LADY even gives us a self-referential movie critic (Bob Balaban, whom some critics take as seriously as he satires them), who didactically elucidates “movie formula,” specifically so that Night can show us how LADY ingeniously subverts that formula…
LADY IN THE WATER is a suspense tale, not easily forced into a horror mold – nor should it be. Yet marketers, reviewers and audiences alike insist on calling it “horror,” then complaining that “it ain’t that scary.” As much as he is lauded by film aficionados and fans alike, an unsophisticated coterie obsessively maintains that unless an M. Night Shyamalan film contains a “twist” exactly like that in THE SIXTH SENSE, it is worthless. Who made up that rule? Writing, acting, music, sound design, ingenious plot arcs matter not to these bent-parochial netherworlders. Either they need to get over their stone-stupid provincialism, or they need to get laid.
LADY is proof that Shyamalan still gives his audience more credit than they deserve, as the “dumb” contingent, complying with the saw of empty vessels making the most noise, are the most vocal in their deprecation.
Yet the same people who denounce this master storyteller for some of the stranger aspects of this fiction (the boy reading portents in cereal boxes, the wolf hewn from garden greenery, the aquatic lady not having gills) are the same people who believe in humans with wings in a cloudy habitat called heaven; who believe in extraterrestrial anal-probing; who believe that a man can absolve them of their vilest crimes by being flayed by Romans for two days straight two-thousand years ago; who believe planets influence their lives more than the dangerous stupidity which would lead them to believe that in the first place – and whilst vilifying Night for fiction which brings only entertainment to those intelligent enough to glean it, these people would readily bring suffering to those who do not regard their idiotic fictions as reality.

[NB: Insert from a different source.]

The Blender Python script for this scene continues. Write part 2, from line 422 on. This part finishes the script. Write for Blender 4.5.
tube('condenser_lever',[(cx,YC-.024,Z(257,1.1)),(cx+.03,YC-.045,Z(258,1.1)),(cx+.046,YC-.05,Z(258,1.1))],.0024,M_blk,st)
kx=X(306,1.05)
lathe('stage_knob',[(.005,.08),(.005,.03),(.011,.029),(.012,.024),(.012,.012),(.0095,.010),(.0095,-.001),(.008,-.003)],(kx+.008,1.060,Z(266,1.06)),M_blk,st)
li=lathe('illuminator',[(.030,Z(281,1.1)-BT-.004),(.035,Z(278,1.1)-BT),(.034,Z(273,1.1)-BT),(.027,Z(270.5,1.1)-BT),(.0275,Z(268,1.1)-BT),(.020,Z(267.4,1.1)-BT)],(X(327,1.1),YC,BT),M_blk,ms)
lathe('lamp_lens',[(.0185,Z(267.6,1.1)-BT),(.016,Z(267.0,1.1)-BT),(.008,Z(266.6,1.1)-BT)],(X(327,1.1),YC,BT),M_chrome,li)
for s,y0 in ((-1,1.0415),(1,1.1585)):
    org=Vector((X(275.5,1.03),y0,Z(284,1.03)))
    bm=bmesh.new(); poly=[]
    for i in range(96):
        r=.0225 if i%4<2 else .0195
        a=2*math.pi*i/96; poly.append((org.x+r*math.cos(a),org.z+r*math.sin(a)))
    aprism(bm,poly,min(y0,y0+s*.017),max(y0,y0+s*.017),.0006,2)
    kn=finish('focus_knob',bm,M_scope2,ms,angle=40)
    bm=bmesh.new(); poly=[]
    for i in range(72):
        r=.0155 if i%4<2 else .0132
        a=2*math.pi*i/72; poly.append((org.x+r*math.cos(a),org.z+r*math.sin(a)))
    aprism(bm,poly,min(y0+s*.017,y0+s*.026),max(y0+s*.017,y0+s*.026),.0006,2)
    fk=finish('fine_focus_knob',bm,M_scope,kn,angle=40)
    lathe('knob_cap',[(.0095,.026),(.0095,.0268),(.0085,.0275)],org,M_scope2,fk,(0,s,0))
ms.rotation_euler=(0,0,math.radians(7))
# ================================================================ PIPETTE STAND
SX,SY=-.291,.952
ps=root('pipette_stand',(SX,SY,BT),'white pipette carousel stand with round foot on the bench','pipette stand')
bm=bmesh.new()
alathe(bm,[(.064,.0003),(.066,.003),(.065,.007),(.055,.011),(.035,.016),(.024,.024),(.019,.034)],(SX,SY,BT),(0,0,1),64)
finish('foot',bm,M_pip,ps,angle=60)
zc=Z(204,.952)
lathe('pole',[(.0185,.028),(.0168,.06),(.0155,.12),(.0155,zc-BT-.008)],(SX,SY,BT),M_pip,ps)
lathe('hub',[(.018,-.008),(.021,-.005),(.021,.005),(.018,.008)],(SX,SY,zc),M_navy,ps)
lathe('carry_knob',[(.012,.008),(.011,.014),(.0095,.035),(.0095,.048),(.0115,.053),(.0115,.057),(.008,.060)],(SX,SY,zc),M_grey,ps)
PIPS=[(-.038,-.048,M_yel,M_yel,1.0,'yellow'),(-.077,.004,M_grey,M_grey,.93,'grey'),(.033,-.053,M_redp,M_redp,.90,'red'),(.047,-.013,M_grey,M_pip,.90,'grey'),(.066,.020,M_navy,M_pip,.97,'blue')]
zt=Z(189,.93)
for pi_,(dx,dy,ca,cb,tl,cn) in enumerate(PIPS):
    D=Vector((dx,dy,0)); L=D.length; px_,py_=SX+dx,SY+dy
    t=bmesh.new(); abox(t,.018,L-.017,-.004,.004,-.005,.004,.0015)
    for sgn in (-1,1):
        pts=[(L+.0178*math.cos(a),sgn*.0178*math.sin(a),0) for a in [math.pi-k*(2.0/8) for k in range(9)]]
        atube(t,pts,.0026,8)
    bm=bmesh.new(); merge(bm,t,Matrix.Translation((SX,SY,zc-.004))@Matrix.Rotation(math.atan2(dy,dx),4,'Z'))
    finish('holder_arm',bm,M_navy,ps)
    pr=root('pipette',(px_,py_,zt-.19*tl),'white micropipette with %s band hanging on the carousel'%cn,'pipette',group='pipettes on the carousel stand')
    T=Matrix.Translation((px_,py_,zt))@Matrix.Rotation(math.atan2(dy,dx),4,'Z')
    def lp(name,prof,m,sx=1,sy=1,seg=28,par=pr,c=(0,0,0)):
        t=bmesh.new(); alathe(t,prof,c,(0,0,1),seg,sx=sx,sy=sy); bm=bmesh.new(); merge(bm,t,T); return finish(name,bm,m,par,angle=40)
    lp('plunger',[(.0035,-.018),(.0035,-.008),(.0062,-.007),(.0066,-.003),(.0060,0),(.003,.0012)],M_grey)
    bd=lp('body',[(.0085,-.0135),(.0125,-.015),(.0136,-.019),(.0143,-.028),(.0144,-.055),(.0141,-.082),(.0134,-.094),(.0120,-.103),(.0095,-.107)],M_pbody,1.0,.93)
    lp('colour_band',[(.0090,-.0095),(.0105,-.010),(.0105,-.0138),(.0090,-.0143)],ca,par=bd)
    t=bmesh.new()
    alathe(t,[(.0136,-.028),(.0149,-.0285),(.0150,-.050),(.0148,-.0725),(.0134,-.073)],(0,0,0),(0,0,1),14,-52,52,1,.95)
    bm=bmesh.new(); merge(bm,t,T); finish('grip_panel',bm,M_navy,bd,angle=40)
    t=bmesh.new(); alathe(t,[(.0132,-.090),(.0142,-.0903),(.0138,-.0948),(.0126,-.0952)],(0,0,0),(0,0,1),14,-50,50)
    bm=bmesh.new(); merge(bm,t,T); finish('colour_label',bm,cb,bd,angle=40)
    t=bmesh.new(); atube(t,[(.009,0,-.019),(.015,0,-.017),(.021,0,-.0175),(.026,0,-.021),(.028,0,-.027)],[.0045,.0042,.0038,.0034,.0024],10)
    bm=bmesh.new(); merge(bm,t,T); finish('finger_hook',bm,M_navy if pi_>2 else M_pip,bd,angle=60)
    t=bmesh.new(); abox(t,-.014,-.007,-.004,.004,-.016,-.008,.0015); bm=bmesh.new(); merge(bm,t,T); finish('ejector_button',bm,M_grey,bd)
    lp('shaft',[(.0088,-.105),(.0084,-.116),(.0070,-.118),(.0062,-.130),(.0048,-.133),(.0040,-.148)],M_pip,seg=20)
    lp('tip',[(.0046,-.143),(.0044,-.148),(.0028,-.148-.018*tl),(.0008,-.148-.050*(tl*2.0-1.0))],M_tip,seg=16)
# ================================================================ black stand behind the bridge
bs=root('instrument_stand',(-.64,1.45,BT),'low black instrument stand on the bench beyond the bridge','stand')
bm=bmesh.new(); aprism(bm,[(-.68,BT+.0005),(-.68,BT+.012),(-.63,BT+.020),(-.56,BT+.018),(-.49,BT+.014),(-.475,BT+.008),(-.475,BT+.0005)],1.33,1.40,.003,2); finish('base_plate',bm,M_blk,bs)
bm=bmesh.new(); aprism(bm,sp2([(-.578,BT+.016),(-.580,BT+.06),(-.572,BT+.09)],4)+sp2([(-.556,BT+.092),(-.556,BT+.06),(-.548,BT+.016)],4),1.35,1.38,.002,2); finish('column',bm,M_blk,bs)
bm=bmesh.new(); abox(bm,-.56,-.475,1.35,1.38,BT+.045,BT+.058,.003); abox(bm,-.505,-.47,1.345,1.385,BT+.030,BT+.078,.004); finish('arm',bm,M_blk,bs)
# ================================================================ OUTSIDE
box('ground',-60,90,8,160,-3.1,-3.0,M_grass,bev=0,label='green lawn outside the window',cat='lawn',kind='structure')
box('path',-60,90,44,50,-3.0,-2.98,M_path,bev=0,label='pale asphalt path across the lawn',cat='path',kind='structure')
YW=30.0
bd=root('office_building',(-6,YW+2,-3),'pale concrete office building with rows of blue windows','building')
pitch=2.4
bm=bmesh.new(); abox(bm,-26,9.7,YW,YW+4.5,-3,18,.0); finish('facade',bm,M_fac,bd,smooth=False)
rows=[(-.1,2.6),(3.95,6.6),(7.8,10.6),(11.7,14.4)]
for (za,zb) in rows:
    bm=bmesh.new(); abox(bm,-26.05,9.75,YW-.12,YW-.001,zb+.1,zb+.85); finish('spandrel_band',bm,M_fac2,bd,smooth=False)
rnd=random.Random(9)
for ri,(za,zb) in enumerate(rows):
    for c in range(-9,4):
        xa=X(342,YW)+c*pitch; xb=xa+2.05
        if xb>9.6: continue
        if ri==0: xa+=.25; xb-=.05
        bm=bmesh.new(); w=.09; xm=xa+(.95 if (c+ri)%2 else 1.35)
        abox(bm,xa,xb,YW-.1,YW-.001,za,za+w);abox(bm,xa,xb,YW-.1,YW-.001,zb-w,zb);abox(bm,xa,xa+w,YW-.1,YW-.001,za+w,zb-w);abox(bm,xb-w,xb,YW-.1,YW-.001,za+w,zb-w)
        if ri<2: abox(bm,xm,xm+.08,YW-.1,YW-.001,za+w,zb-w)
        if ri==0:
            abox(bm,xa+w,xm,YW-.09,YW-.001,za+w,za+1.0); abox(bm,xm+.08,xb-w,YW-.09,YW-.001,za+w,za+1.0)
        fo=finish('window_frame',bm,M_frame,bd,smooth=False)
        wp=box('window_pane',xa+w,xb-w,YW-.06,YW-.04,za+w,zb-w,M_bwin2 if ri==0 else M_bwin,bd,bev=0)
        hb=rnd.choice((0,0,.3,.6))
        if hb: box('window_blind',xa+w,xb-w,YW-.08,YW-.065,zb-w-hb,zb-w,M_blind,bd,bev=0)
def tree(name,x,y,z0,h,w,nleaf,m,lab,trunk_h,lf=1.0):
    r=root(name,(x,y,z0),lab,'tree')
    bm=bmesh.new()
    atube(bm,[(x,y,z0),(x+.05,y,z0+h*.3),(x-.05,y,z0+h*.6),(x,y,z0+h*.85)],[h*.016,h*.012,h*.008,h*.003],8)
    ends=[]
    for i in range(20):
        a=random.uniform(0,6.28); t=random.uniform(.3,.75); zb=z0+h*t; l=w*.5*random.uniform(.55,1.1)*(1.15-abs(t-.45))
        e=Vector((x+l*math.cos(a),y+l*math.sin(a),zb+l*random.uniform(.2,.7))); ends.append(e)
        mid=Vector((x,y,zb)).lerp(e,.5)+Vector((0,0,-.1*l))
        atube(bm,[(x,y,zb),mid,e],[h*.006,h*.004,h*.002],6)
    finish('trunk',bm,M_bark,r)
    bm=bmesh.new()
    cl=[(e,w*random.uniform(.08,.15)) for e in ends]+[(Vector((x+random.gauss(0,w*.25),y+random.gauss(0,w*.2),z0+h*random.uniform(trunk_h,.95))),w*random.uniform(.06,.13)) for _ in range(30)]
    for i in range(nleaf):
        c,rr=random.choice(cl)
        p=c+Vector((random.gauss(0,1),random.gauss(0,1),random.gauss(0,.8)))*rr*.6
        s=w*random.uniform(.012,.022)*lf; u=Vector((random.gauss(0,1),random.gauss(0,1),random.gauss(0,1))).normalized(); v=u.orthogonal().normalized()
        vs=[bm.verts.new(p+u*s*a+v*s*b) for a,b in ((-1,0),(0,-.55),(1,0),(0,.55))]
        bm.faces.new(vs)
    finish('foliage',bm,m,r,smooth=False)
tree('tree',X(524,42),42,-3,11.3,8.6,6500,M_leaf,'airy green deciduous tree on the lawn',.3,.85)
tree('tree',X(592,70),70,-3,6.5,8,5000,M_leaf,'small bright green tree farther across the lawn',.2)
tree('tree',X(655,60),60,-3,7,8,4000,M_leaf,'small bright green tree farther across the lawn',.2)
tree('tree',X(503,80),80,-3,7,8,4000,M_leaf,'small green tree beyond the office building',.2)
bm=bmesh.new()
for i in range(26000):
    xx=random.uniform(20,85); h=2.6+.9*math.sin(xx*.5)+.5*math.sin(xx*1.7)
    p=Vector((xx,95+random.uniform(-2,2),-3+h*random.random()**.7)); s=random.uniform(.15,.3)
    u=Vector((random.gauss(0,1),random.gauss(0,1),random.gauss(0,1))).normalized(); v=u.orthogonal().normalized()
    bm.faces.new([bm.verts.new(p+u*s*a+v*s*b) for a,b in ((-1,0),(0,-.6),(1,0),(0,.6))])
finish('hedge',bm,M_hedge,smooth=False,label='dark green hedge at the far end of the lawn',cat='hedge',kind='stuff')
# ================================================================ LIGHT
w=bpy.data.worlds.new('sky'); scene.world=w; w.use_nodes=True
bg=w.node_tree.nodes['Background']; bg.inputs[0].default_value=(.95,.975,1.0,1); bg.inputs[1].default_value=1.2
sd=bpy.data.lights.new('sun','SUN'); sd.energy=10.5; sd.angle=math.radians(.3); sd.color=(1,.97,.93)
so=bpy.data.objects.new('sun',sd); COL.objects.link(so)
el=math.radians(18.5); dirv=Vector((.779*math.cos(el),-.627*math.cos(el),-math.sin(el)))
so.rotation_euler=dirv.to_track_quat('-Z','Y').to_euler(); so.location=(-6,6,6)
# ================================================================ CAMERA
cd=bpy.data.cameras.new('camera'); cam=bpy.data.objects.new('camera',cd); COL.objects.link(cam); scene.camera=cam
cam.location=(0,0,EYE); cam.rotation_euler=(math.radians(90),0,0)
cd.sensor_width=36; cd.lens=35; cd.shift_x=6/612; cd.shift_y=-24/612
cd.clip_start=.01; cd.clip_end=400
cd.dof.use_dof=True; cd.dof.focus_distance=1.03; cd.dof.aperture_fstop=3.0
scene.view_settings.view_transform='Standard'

Maybe one of the most poignant messages of LADY IN THE WATER is that even the insignificant among us may have a significant role to play on some grander canvas. Unfortunately, only the “significant” will glean that message. And those who pule for twists and horror and moronically await SIXTH SENSE PART II: THE SEVENTH SENSE, or SIXTH SENSE III: OCEANS’ FIFTEEN should take my advice and get themselves a massage.
And – like this movie – include a happy ending.